Haven't played any of the others but I feel I can comment by way of comparison with the classics.
Is Underrail any more complex than Fallout? If not then it's just a matter of remembering how to navigate dialogue trees and matching inventory items and stats to environmental interaction affordances. Really an obscurantist take on pegs and holes (popular game for infants). Entertaining as a "create your own story" game, but complex it is not.
For Factorio, I will assume it is like The Settlers (correct me if I am wrong), which I have played, combined with a manual "crafting" game (which is what puts me off playing Factorio -- I can't stand "crafting"). Basically these are tile matching games. 2 blue tiles and 3 red tiles give you 1 yellow tile. 1 yellow tile and 2 purple tiles give you 1 black tile and so on and so forth. Of course in these games the tiles (resources) also have to be transported to special tile matching sites, which is a matter of connecting the wires. This is actually less complex and simpler to accomplish than tile matching games with e.g. gravity and chain reaction mechanisms. Is there some additional complexity I have missed here?
Ironically the guy who made Factorio was (and still is?) an OpenTTD modder, and OpenTTD does have
potential complexity beyond tile matching and wiring due to the market simulation it incorporates. I say
potential, because it also suffers PC game syndrome -- you can completely circumvent 99% of the game while still meeting all the objectives it sets out for you by setting up airports and aircraft routes between them, which are by far the most in-game money efficient, and also the easiest to set up.
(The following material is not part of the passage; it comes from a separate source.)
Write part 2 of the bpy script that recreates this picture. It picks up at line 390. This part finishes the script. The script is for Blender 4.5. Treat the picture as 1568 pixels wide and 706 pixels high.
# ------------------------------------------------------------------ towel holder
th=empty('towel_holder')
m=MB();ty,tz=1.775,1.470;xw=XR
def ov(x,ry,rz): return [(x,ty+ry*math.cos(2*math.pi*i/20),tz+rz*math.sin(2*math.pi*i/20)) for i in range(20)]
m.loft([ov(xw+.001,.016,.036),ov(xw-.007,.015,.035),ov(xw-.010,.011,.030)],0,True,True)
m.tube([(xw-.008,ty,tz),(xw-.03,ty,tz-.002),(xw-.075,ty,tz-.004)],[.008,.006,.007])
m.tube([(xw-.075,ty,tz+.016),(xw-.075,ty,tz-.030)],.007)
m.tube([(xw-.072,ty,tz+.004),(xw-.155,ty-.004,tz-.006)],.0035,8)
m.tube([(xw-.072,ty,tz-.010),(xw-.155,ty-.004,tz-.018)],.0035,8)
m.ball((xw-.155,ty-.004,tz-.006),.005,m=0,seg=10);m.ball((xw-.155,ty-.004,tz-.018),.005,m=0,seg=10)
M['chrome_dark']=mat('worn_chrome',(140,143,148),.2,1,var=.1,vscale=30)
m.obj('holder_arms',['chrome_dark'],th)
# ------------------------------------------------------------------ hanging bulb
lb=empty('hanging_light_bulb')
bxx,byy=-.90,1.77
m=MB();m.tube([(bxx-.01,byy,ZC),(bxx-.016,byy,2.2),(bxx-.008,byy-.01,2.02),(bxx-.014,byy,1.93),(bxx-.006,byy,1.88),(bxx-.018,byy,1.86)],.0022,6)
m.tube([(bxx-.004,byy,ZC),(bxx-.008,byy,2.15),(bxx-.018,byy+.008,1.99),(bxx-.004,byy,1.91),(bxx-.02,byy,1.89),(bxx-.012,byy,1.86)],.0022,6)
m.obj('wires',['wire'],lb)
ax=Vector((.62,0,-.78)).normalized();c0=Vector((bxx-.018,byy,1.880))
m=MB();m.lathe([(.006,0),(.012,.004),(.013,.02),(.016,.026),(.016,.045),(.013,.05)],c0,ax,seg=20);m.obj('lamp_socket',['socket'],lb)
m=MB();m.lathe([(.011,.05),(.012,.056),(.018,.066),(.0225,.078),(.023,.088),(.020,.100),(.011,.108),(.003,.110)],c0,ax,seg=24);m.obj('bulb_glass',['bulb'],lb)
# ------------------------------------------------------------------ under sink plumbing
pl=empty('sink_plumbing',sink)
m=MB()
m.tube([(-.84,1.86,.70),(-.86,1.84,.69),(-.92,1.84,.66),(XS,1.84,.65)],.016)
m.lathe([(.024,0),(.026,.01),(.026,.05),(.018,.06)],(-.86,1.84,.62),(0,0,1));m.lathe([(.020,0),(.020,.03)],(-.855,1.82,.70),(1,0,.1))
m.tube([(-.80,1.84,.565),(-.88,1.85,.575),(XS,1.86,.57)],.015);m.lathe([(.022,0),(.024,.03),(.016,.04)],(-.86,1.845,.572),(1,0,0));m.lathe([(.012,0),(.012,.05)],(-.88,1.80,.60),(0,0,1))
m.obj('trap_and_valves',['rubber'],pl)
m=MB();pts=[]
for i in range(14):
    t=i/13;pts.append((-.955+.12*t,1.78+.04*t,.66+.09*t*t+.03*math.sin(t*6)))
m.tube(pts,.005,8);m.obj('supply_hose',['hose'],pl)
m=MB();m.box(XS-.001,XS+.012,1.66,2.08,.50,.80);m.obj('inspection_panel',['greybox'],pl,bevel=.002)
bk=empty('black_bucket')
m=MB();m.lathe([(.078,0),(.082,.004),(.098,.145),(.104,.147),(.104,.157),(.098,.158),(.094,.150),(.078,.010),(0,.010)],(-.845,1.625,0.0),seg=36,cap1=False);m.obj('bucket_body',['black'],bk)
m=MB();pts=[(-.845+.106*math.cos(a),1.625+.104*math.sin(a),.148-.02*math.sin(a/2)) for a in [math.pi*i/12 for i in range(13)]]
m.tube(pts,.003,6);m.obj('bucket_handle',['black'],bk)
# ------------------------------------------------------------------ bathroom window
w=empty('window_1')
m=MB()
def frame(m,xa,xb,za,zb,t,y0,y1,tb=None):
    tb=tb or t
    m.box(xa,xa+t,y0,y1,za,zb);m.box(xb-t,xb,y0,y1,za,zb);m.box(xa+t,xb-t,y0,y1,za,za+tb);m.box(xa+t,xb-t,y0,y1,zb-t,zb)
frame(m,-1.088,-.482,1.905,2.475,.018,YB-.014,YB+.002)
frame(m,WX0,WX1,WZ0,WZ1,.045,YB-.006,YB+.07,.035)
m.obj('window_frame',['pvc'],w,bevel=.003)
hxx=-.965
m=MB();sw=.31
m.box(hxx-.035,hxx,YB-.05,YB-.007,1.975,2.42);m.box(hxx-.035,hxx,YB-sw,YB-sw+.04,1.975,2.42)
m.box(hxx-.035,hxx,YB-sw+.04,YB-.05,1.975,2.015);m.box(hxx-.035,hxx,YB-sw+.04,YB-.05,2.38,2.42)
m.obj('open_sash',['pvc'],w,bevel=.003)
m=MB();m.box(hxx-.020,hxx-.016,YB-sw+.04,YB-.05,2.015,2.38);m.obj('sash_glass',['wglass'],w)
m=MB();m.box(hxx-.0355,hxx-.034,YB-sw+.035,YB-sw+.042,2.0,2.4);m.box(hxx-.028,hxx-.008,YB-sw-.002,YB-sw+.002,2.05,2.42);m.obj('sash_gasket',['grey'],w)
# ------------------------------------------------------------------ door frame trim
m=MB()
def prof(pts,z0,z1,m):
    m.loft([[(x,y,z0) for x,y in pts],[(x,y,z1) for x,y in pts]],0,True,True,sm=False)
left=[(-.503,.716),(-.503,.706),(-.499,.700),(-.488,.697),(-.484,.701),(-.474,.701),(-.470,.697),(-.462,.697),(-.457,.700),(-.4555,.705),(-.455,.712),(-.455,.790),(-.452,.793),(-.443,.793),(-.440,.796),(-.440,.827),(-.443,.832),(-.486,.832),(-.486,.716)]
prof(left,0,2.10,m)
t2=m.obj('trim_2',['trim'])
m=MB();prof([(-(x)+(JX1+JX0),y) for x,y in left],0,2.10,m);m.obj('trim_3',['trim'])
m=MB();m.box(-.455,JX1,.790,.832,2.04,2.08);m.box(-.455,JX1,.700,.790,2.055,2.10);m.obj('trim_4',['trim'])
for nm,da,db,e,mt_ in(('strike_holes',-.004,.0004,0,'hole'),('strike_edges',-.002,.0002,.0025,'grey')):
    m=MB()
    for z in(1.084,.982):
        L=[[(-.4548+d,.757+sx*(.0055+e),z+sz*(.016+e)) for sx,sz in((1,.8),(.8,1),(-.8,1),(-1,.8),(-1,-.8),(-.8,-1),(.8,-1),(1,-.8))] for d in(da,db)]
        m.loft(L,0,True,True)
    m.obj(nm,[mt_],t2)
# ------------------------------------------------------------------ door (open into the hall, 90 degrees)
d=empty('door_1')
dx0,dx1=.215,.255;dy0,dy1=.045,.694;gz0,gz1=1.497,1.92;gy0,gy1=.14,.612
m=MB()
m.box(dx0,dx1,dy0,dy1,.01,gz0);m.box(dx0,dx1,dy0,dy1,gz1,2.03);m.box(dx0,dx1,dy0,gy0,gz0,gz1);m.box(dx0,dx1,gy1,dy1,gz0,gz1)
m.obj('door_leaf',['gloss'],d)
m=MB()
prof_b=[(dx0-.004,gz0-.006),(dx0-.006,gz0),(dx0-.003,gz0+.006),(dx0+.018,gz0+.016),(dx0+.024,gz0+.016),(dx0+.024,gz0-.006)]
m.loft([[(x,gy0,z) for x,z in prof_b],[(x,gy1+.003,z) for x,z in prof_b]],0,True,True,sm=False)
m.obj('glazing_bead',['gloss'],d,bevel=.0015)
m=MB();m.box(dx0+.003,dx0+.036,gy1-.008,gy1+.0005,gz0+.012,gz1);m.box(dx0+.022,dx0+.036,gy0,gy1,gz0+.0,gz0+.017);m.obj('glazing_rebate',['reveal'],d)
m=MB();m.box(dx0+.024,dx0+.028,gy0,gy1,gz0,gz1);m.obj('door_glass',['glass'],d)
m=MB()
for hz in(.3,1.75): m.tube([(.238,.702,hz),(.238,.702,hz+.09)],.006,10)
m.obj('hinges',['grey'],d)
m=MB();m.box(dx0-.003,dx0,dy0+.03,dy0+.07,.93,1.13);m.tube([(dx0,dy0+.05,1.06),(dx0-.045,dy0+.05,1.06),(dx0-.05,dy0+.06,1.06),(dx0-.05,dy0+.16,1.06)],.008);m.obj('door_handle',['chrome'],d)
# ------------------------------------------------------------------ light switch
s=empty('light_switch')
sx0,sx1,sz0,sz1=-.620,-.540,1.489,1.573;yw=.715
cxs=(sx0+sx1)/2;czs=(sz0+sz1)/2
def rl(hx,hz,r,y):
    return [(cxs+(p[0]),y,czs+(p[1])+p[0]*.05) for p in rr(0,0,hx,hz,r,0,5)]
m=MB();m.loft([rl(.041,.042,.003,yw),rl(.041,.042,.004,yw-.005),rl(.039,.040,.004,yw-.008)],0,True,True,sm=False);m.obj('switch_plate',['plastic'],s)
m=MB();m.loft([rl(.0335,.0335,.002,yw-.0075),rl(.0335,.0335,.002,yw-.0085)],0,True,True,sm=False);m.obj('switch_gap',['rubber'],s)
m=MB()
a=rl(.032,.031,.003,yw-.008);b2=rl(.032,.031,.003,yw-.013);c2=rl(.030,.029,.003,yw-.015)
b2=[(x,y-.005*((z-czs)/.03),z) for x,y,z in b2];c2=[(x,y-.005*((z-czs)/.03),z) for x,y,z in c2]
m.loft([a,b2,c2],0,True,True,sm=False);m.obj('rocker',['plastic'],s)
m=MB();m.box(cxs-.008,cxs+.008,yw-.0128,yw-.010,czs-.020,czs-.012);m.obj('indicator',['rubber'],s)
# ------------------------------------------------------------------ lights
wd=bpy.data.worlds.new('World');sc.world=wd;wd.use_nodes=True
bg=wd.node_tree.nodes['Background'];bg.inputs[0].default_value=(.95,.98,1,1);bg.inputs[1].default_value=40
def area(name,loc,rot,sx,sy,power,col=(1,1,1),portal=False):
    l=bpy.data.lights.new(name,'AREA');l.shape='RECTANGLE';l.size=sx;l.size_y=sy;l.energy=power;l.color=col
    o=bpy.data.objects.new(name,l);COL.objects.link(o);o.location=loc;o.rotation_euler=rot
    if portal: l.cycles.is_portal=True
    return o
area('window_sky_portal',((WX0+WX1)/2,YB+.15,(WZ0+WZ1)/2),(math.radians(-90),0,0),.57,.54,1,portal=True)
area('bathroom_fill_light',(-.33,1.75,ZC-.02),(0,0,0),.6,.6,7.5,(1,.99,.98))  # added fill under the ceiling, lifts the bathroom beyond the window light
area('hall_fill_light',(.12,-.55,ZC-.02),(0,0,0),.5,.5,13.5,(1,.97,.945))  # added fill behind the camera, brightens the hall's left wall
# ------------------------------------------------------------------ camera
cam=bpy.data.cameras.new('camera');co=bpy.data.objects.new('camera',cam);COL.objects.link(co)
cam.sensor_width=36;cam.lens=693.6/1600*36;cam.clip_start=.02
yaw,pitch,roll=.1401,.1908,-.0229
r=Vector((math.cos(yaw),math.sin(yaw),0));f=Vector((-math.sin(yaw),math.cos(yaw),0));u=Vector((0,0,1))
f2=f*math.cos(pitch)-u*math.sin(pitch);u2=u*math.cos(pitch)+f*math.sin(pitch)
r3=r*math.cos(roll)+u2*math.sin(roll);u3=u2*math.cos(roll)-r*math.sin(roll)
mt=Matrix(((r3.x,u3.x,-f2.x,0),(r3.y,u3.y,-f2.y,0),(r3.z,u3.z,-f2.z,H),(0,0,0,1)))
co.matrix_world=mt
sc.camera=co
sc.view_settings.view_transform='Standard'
IIRC there are some settings in OpenTTD that can be used to "fix" that, but it was unfixable in the 1994 original. Anyway, no one really takes OpenTTD seriously as a game, rather it's enjoyed as a model railroad simulator.
Silent Hunter and DCS are simulations, which may or may not result in complex games. With DCS which modules are you referring to? Also what do you feel is actually complicated about the way you play these games? I assume you believe these are more complex than console native games in the same genre, otherwise you wouldn't be mentioning them. Have you played any of the more well regarded console sci-fi simulation or robot programming games like Carnage Heart, Steel Battalion, Chrome Hounds or Verdict Day (esp. UNAC battles)? How would you compare them?